WRITTEN PROBLEM: Write out all of the data exactly as it appears.

[Records with scene code]
+ + + +
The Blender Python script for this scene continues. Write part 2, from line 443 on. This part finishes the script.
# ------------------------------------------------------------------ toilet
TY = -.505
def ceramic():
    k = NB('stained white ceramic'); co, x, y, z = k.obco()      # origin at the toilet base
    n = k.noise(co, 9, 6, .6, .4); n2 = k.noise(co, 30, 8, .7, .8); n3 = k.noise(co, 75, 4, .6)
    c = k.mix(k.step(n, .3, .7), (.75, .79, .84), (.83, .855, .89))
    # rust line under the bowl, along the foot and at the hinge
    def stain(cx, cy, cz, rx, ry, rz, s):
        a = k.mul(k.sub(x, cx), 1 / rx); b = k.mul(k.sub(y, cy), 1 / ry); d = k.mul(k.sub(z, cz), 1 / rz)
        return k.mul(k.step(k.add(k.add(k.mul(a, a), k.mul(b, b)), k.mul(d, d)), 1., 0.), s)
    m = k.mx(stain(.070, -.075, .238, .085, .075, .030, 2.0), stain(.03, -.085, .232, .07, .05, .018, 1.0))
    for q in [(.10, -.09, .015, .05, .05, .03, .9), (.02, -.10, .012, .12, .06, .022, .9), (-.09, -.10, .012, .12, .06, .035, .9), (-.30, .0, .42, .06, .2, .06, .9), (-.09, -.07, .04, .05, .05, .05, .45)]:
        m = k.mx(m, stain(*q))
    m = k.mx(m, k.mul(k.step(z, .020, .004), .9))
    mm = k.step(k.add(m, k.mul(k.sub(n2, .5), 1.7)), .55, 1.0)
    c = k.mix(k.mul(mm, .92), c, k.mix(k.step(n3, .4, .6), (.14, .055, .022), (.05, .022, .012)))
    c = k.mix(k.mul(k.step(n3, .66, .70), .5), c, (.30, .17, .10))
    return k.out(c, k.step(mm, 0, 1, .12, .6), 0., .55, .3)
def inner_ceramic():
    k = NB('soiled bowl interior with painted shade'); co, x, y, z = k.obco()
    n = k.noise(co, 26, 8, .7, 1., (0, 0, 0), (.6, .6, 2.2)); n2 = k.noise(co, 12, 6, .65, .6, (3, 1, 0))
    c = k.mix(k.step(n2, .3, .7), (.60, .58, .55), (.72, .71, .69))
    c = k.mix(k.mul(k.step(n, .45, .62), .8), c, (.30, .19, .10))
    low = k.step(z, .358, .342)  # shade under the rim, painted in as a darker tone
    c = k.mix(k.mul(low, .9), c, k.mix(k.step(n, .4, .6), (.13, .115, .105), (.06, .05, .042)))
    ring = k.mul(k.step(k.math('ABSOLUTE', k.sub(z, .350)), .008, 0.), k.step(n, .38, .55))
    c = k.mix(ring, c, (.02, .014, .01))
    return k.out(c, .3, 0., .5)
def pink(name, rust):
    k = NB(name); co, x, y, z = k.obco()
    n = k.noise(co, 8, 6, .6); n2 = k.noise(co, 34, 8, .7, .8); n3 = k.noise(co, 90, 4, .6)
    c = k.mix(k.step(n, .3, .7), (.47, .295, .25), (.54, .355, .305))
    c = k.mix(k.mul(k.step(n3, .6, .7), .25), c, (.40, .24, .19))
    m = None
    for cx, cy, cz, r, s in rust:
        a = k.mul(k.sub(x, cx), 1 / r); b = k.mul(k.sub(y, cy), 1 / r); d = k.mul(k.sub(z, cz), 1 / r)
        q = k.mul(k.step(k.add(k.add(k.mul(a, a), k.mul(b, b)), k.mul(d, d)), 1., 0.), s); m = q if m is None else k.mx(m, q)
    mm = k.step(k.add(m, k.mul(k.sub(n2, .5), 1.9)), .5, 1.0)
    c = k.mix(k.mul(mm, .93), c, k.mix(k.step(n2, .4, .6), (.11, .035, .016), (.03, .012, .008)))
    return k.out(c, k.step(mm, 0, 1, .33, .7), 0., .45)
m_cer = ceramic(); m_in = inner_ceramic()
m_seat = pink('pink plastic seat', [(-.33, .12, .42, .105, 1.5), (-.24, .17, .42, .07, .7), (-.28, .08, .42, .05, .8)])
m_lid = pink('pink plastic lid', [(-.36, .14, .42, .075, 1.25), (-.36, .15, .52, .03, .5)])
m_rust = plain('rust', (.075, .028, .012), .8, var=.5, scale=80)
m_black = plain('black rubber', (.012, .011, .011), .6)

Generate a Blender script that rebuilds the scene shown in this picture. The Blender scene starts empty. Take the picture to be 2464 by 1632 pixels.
+ + + +
TASK SOLUTION:
The Blender Python script for this scene continues. Write part 2, from line 443 on. This part finishes the script.
# ------------------------------------------------------------------ toilet
TY = -.505
def ceramic():
    k = NB('stained white ceramic'); co, x, y, z = k.obco()      # origin at the toilet base
    n = k.noise(co, 9, 6, .6, .4); n2 = k.noise(co, 30, 8, .7, .8); n3 = k.noise(co, 75, 4, .6)
    c = k.mix(k.step(n, .3, .7), (.75, .79, .84), (.83, .855, .89))
    # rust line under the bowl, along the foot and at the hinge
    def stain(cx, cy, cz, rx, ry, rz, s):
        a = k.mul(k.sub(x, cx), 1 / rx); b = k.mul(k.sub(y, cy), 1 / ry); d = k.mul(k.sub(z, cz), 1 / rz)
        return k.mul(k.step(k.add(k.add(k.mul(a, a), k.mul(b, b)), k.mul(d, d)), 1., 0.), s)
    m = k.mx(stain(.070, -.075, .238, .085, .075, .030, 2.0), stain(.03, -.085, .232, .07, .05, .018, 1.0))
    for q in [(.10, -.09, .015, .05, .05, .03, .9), (.02, -.10, .012, .12, .06, .022, .9), (-.09, -.10, .012, .12, .06, .035, .9), (-.30, .0, .42, .06, .2, .06, .9), (-.09, -.07, .04, .05, .05, .05, .45)]:
        m = k.mx(m, stain(*q))
    m = k.mx(m, k.mul(k.step(z, .020, .004), .9))
    mm = k.step(k.add(m, k.mul(k.sub(n2, .5), 1.7)), .55, 1.0)
    c = k.mix(k.mul(mm, .92), c, k.mix(k.step(n3, .4, .6), (.14, .055, .022), (.05, .022, .012)))
    c = k.mix(k.mul(k.step(n3, .66, .70), .5), c, (.30, .17, .10))
    return k.out(c, k.step(mm, 0, 1, .12, .6), 0., .55, .3)
def inner_ceramic():
    k = NB('soiled bowl interior with painted shade'); co, x, y, z = k.obco()
    n = k.noise(co, 26, 8, .7, 1., (0, 0, 0), (.6, .6, 2.2)); n2 = k.noise(co, 12, 6, .65, .6, (3, 1, 0))
    c = k.mix(k.step(n2, .3, .7), (.60, .58, .55), (.72, .71, .69))
    c = k.mix(k.mul(k.step(n, .45, .62), .8), c, (.30, .19, .10))
    low = k.step(z, .358, .342)  # shade under the rim, painted in as a darker tone
    c = k.mix(k.mul(low, .9), c, k.mix(k.step(n, .4, .6), (.13, .115, .105), (.06, .05, .042)))
    ring = k.mul(k.step(k.math('ABSOLUTE', k.sub(z, .350)), .008, 0.), k.step(n, .38, .55))
    c = k.mix(ring, c, (.02, .014, .01))
    return k.out(c, .3, 0., .5)
def pink(name, rust):
    k = NB(name); co, x, y, z = k.obco()
    n = k.noise(co, 8, 6, .6); n2 = k.noise(co, 34, 8, .7, .8); n3 = k.noise(co, 90, 4, .6)
    c = k.mix(k.step(n, .3, .7), (.47, .295, .25), (.54, .355, .305))
    c = k.mix(k.mul(k.step(n3, .6, .7), .25), c, (.40, .24, .19))
    m = None
    for cx, cy, cz, r, s in rust:
        a = k.mul(k.sub(x, cx), 1 / r); b = k.mul(k.sub(y, cy), 1 / r); d = k.mul(k.sub(z, cz), 1 / r)
        q = k.mul(k.step(k.add(k.add(k.mul(a, a), k.mul(b, b)), k.mul(d, d)), 1., 0.), s); m = q if m is None else k.mx(m, q)
    mm = k.step(k.add(m, k.mul(k.sub(n2, .5), 1.9)), .5, 1.0)
    c = k.mix(k.mul(mm, .93), c, k.mix(k.step(n2, .4, .6), (.11, .035, .016), (.03, .012, .008)))
    return k.out(c, k.step(mm, 0, 1, .33, .7), 0., .45)
m_cer = ceramic(); m_in = inner_ceramic()
m_seat = pink('pink plastic seat', [(-.33, .12, .42, .105, 1.5), (-.24, .17, .42, .07, .7), (-.28, .08, .42, .05, .8)])
m_lid = pink('pink plastic lid', [(-.36, .14, .42, .075, 1.25), (-.36, .15, .52, .03, .5)])
m_rust = plain('rust', (.075, .028, .012), .8, var=.5, scale=80)
m_black = plain('black rubber', (.012, .011, .011), .6)

Generate a Blender script that rebuilds the scene shown in this picture. The Blender scene starts empty. Take the picture to be 2464 by 1632 pixels.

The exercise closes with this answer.